Task statement: Return all lines below containing the word "scene".

Material:
%%
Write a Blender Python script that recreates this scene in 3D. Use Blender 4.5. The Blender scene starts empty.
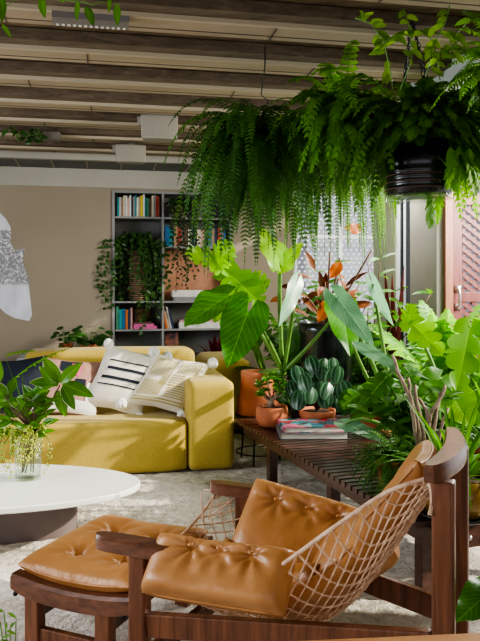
import bpy, math, random
from mathutils import Vector, Matrix, noise
R = random.Random(7)
COL = bpy.context.scene.collection
F, HZ, CX, E = 700.0, 285.0, 240.0, 1.27
TH = math.atan(.194); NN = math.sqrt(1 + .194 ** 2)
def V(*a): return Vector(a)
def W(px, py, z): return V((px - CX) / F * z, z, E + (HZ - py) / F * z)      # picture point at a depth -> world
def RM(x, y, h): return V((x - .194 * y) / NN, (.194 * x + y) / NN, h)         # room frame -> world
def RX(px, yr):                                                               # room x at picture column on plane y=yr
    a = (px - CX) / F; z = yr * NN / (1 - .194 * a); return (a * z + .194 * z) / NN
def RH(px, py, yr):
    a = (px - CX) / F; z = yr * NN / (1 - .194 * a); return E + (HZ - py) / F * z

# ------------------------------------------------------------------ mesh builder
class MB:
    def __init__(s): s.v = []; s.f = []; s.a = []; s.at = (.5, .5, .5)
    def add(s, vs, fs, at=None):
        n = len(s.v); s.v += [Vector(p) for p in vs]; s.f += [tuple(i + n for i in f) for f in fs]
        s.a += (at if at else [s.at] * len(vs))
    def hexa(s, c8): s.add(c8, [(0, 3, 2, 1), (4, 5, 6, 7), (0, 1, 5, 4), (1, 2, 6, 5), (2, 3, 7, 6), (3, 0, 4, 7)])
    def box(s, c, sx, sy, sz, ax=None):
        ax = ax or (V(1, 0, 0), V(0, 1, 0), V(0, 0, 1)); c = Vector(c)
        q = [c + ax[0] * (i * sx / 2) + ax[1] * (j * sy / 2) + ax[2] * (k * sz / 2) for k in (-1, 1) for i, j in ((-1, -1), (1, -1), (1, 1), (-1, 1))]
        s.hexa(q)
    def bar(s, p, q, wd, ht, up=V(0, 0, 1)):
        p = Vector(p); q = Vector(q); d = (q - p); L = d.length; d.normalize()
        sd = d.cross(up).normalized(); u = sd.cross(d).normalized()
        s.box((p + q) / 2, L, wd, ht, (d, sd, u))
    def tube(s, pts, r, n=6, cap=True):
        pts = [Vector(p) for p in pts]; m = len(pts); vs = []; rr = r if isinstance(r, (list, tuple)) else [r] * m
        ref = V(.13, .21, .97)
        for i, p in enumerate(pts):
            d = (pts[min(i + 1, m - 1)] - pts[max(i - 1, 0)])
            if d.length < 1e-9: d = V(0, 0, 1)
            d.normalize(); a = d.cross(ref)
            if a.length < .05: a = d.cross(V(1, 0, 0))
            a.normalize(); b = d.cross(a)
            for k in range(n):
                t = 2 * math.pi * k / n; vs.append(p + (a * math.cos(t) + b * math.sin(t)) * rr[i])
        fs = [(i * n + k, i * n + (k + 1) % n, (i + 1) * n + (k + 1) % n, (i + 1) * n + k) for i in range(m - 1) for k in range(n)]
        if cap: fs += [tuple(range(n - 1, -1, -1)), tuple((m - 1) * n + k for k in range(n))]
        s.add(vs, fs)
    def lathe(s, c, prof, n=28, sx=1, sy=1):
        c = Vector(c); vs = []
        for r, h in prof:
            for k in range(n):
                t = 2 * math.pi * k / n; vs.append(c + V(r * math.cos(t) * sx, r * math.sin(t) * sy, h))
        m = len(prof)
        fs = [(i * n + k, i * n + (k + 1) % n, (i + 1) * n + (k + 1) % n, (i + 1) * n + k) for i in range(m - 1) for k in range(n)]
        if prof[0][0] > 0: fs.append(tuple(range(n - 1, -1, -1)))
        if prof[-1][0] > 0: fs.append(tuple((m - 1) * n + k for k in range(n)))
        s.add(vs, fs)
    def ball(s, c, r, n=8, m=5, sc=(1, 1, 1)):
        s.lathe((0, 0, 0), [], n) if False else None
        c = Vector(c); vs = [c + V(0, 0, -r * sc[2])]
        for i in range(1, m):
            a = -math.pi / 2 + math.pi * i / m
            for k in range(n):
                t = 2 * math.pi * k / n; vs.append(c + V(r * sc[0] * math.cos(a) * math.cos(t), r * sc[1] * math.cos(a) * math.sin(t), r * sc[2] * math.sin(a)))
        vs.append(c + V(0, 0, r * sc[2])); fs = []
        for k in range(n): fs.append((0, 1 + (k + 1) % n, 1 + k)); fs.append((len(vs) - 1, len(vs) - 1 - n + k, len(vs) - 1 - n + (k + 1) % n))
        for i in range(m - 2):
            for k in range(n): a = 1 + i * n; fs.append((a + k, a + (k + 1) % n, a + n + (k + 1) % n, a + n + k))
        s.add(vs, fs)
    def prism(s, poly, h0, h1, fn=None):      # horizontal polygon extruded
        n = len(poly); vs = [V(x, y, h0) for x, y in poly] + [V(x, y, h1) for x, y in poly]
        if fn: vs = [fn(p) for p in vs]
        s.add(vs, [tuple(range(n - 1, -1, -1)), tuple(range(n, 2 * n))] + [(i, (i + 1) % n, n + (i + 1) % n, n + i) for i in range(n)])
    def grid(s, fn, nu, nv, closev=False, at=None):
        vs = []; aa = []
        for i in range(nu + 1):
            for j in range(nv + (0 if closev else 1)):
                vs.append(fn(i / nu, j / nv)); aa.append((j / nv, i / nu, .5) if at is None else at(i / nu, j / nv))
        m = nv if closev else nv + 1
        fs = [(i * m + j, i * m + (j + 1) % m, (i + 1) * m + (j + 1) % m, (i + 1) * m + j) for i in range(nu) for j in range(nv)]
        s.add(vs, fs, aa)
    def build(s, name, m, parent=None, smooth=True, bevel=0, sub=0, weld=False, sharp=None):
        me = bpy.data.meshes.new(name)
        if parent is not None: inv = WM[parent].inverted(); org = None
        else:
            xs = [p.x for p in s.v]; ys = [p.y for p in s.v]; zs = [p.z for p in s.v]
            org = V((min(xs) + max(xs)) / 2, (min(ys) + max(ys)) / 2, min(zs)); inv = Matrix.Translation(-org)
        me.from_pydata([inv @ p for p in s.v], [], s.f); me.update()
        at = me.attributes.new('luv', 'FLOAT_VECTOR', 'POINT')
        flat = []
        for a in s.a: flat += list(a)
        at.data.foreach_set('vector', flat)
        if smooth: me.shade_smooth()
        for mm in (m if isinstance(m, (list, tuple)) else [m]): me.materials.append(mm)
        o = bpy.data.objects.new(name, me); COL.objects.link(o)
        if parent is not None: o.parent = parent; WM[o] = WM[parent]
        else: o.location = org; WM[o] = Matrix.Translation(org)
        if smooth and (sharp is not None): me.set_sharp_from_angle(angle=math.radians(sharp))
        if bevel:
            b = o.modifiers.new('b', 'BEVEL'); b.width = bevel; b.segments = 2; b.limit_method = 'ANGLE'; b.angle_limit = math.radians(40)
            if not smooth: pass
        if sub:
            b = o.modifiers.new('s', 'SUBSURF'); b.levels = sub; b.render_levels = sub
        return o
WM = {}
def tag(o, label, cat, group=None):
    o['label'] = label; o['category'] = cat
    if group: o['group'] = group
    return o
def thing(name, label, cat, loc, rz=0, group=None):
    o = bpy.data.objects.new(name, None); COL.objects.link(o); o.location = loc; o.rotation_euler = (0, 0, rz)
    o.empty_display_size = .05
    WM[o] = Matrix.Translation(Vector(loc)) @ Matrix.Rotation(rz, 4, 'Z')
    return tag(o, label, cat, group)
def struct(o): o['kind'] = 'structure'; return o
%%
Exercise output:
Write a Blender Python script that recreates this scene in 3D. Use Blender 4.5. The Blender scene starts empty.
COL = bpy.context.scene.collection